**What to work on:**
Drop the images; return everything else in the listing below exactly.

-=-=-

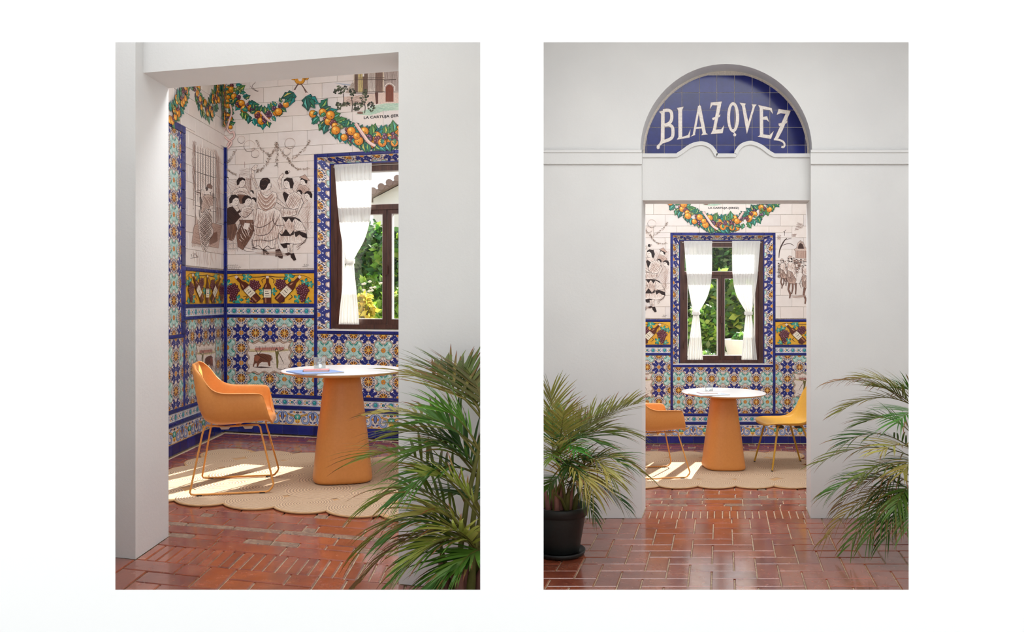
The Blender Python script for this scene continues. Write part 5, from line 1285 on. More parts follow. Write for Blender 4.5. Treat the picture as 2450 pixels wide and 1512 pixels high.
# ================================================================== RUGS
RUG_T = 0.014
def make_rug(P, z, label):
    S0, T0, DS, DT, NS, NT_ = -0.63, 1.08, 0.345, 0.324, 6, 5
    c = P(S0 + DS * NS / 2, T0 + DT * NT_ / 2); root = empty('rug', (c.x, c.y, z)); tag(root, label, 'rug')
    def Q(s, t, h): p = P(s, t); return (p.x - c.x, p.y - c.y, h)
    R = 0.212
    # scalloped ground layer: outline is the union of the rim coils
    def arc_pts(cx, cy, a0, a1, n=9): return [(cx + R * math.cos(a0 + (a1 - a0) * k / n), cy + R * math.sin(a0 + (a1 - a0) * k / n)) for k in range(n + 1)]
    hs, ht = math.asin(min(1, DS / 2 / R)), math.asin(min(1, DT / 2 / R)); out = []
    cs = [S0 + DS * (i + 0.5) for i in range(NS)]; ct = [T0 + DT * (j + 0.5) for j in range(NT_)]
    ib, jb = R * math.cos(hs), R * math.cos(ht)
    for s in cs: out += arc_pts(s, T0 + ib, -PI / 2 - hs, -PI / 2 + hs)
    for t in ct: out += arc_pts(S0 + DS * NS - jb, t, -ht, ht)
    for s in cs[::-1]: out += arc_pts(s, T0 + DT * NT_ - ib, PI / 2 - hs, PI / 2 + hs)
    for t in ct[::-1]: out += arc_pts(S0 + jb, t, PI - ht, PI + ht)
    mb = MB(); n = len(out); a = [Q(s, t, RUG_T * 0.72) for s, t in out]; b = [Q(s, t, 0.0005) for s, t in out]
    mb.add(a, [tuple(range(n))], 0); mb.add(b, [tuple(range(n))[::-1]], 0)
    for i in range(n): j = (i + 1) % n; mb.add([a[i], b[i], b[j], a[j]], [(0, 1, 2, 3)], 0)
    mb.build('ground_layer', M['jute_edge'], root)
    mb = MB(); mb.tube([Q(s, t, RUG_T * 0.55) for s, t in out + out[:1]], 0.0065, 6, cap=False); mb.build('edge_cord', M['jute_edge'], root)
    # coils of braid: slightly domed discs, each its own part
    o = P(0, 0); q = lambda s, t, h: (P(s, t) - o).x
    mb = MB(); N = 28; rings = []
    for r, h in ((0.004, 0.0046), (0.07, 0.0045), (0.14, 0.0042), (0.19, 0.0036), (0.205, 0.002), (0.208, 0.0)):
        rings.append([tuple((P(r * math.cos(2 * PI * k / N), r * math.sin(2 * PI * k / N)) - o)[i_] if i_ < 2 else h for i_ in range(3)) for k in range(N + 1)])
    mb.grid(rings); mb.add(rings[0][:-1], [tuple(range(N))]); me = mb.mesh('coil', [M['jute']])
    rnd = random.Random(2)
    for j in range(NT_):
        for i in range(NS):
            s = cs[i]; t = ct[j]
            if i == 0: s = S0 + jb
            if i == NS - 1: s = S0 + DS * NS - jb
            if j == 0: t = T0 + ib
            if j == NT_ - 1: t = T0 + DT * NT_ - ib
            p = Q(s, t, RUG_T * 0.70 + 0.0006 * ((i * 7 + j * 3) % 5)); co = place('coil', me, root, p)
            if 0 < i < NS - 1 and 0 < j < NT_ - 1: co.scale = (1.22, 1.22, 1.0)
    return root
make_rug(LF, ZL, 'round-edged braided jute rug in the left room under the armchair')
make_rug(RF, ZR, 'round-edged braided jute rug in the right room under two chairs')
RT = RUG_T + 0.0036    # top of the rug above the floor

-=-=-

**Response to the exercise:**
The Blender Python script for this scene continues. Write part 5, from line 1285 on. More parts follow. Write for Blender 4.5. Treat the picture as 2450 pixels wide and 1512 pixels high.
# ================================================================== RUGS
RUG_T = 0.014
def make_rug(P, z, label):
    S0, T0, DS, DT, NS, NT_ = -0.63, 1.08, 0.345, 0.324, 6, 5
    c = P(S0 + DS * NS / 2, T0 + DT * NT_ / 2); root = empty('rug', (c.x, c.y, z)); tag(root, label, 'rug')
    def Q(s, t, h): p = P(s, t); return (p.x - c.x, p.y - c.y, h)
    R = 0.212
    # scalloped ground layer: outline is the union of the rim coils
    def arc_pts(cx, cy, a0, a1, n=9): return [(cx + R * math.cos(a0 + (a1 - a0) * k / n), cy + R * math.sin(a0 + (a1 - a0) * k / n)) for k in range(n + 1)]
    hs, ht = math.asin(min(1, DS / 2 / R)), math.asin(min(1, DT / 2 / R)); out = []
    cs = [S0 + DS * (i + 0.5) for i in range(NS)]; ct = [T0 + DT * (j + 0.5) for j in range(NT_)]
    ib, jb = R * math.cos(hs), R * math.cos(ht)
    for s in cs: out += arc_pts(s, T0 + ib, -PI / 2 - hs, -PI / 2 + hs)
    for t in ct: out += arc_pts(S0 + DS * NS - jb, t, -ht, ht)
    for s in cs[::-1]: out += arc_pts(s, T0 + DT * NT_ - ib, PI / 2 - hs, PI / 2 + hs)
    for t in ct[::-1]: out += arc_pts(S0 + jb, t, PI - ht, PI + ht)
    mb = MB(); n = len(out); a = [Q(s, t, RUG_T * 0.72) for s, t in out]; b = [Q(s, t, 0.0005) for s, t in out]
    mb.add(a, [tuple(range(n))], 0); mb.add(b, [tuple(range(n))[::-1]], 0)
    for i in range(n): j = (i + 1) % n; mb.add([a[i], b[i], b[j], a[j]], [(0, 1, 2, 3)], 0)
    mb.build('ground_layer', M['jute_edge'], root)
    mb = MB(); mb.tube([Q(s, t, RUG_T * 0.55) for s, t in out + out[:1]], 0.0065, 6, cap=False); mb.build('edge_cord', M['jute_edge'], root)
    # coils of braid: slightly domed discs, each its own part
    o = P(0, 0); q = lambda s, t, h: (P(s, t) - o).x
    mb = MB(); N = 28; rings = []
    for r, h in ((0.004, 0.0046), (0.07, 0.0045), (0.14, 0.0042), (0.19, 0.0036), (0.205, 0.002), (0.208, 0.0)):
        rings.append([tuple((P(r * math.cos(2 * PI * k / N), r * math.sin(2 * PI * k / N)) - o)[i_] if i_ < 2 else h for i_ in range(3)) for k in range(N + 1)])
    mb.grid(rings); mb.add(rings[0][:-1], [tuple(range(N))]); me = mb.mesh('coil', [M['jute']])
    rnd = random.Random(2)
    for j in range(NT_):
        for i in range(NS):
            s = cs[i]; t = ct[j]
            if i == 0: s = S0 + jb
            if i == NS - 1: s = S0 + DS * NS - jb
            if j == 0: t = T0 + ib
            if j == NT_ - 1: t = T0 + DT * NT_ - ib
            p = Q(s, t, RUG_T * 0.70 + 0.0006 * ((i * 7 + j * 3) % 5)); co = place('coil', me, root, p)
            if 0 < i < NS - 1 and 0 < j < NT_ - 1: co.scale = (1.22, 1.22, 1.0)
    return root
make_rug(LF, ZL, 'round-edged braided jute rug in the left room under the armchair')
make_rug(RF, ZR, 'round-edged braided jute rug in the right room under two chairs')
RT = RUG_T + 0.0036    # top of the rug above the floor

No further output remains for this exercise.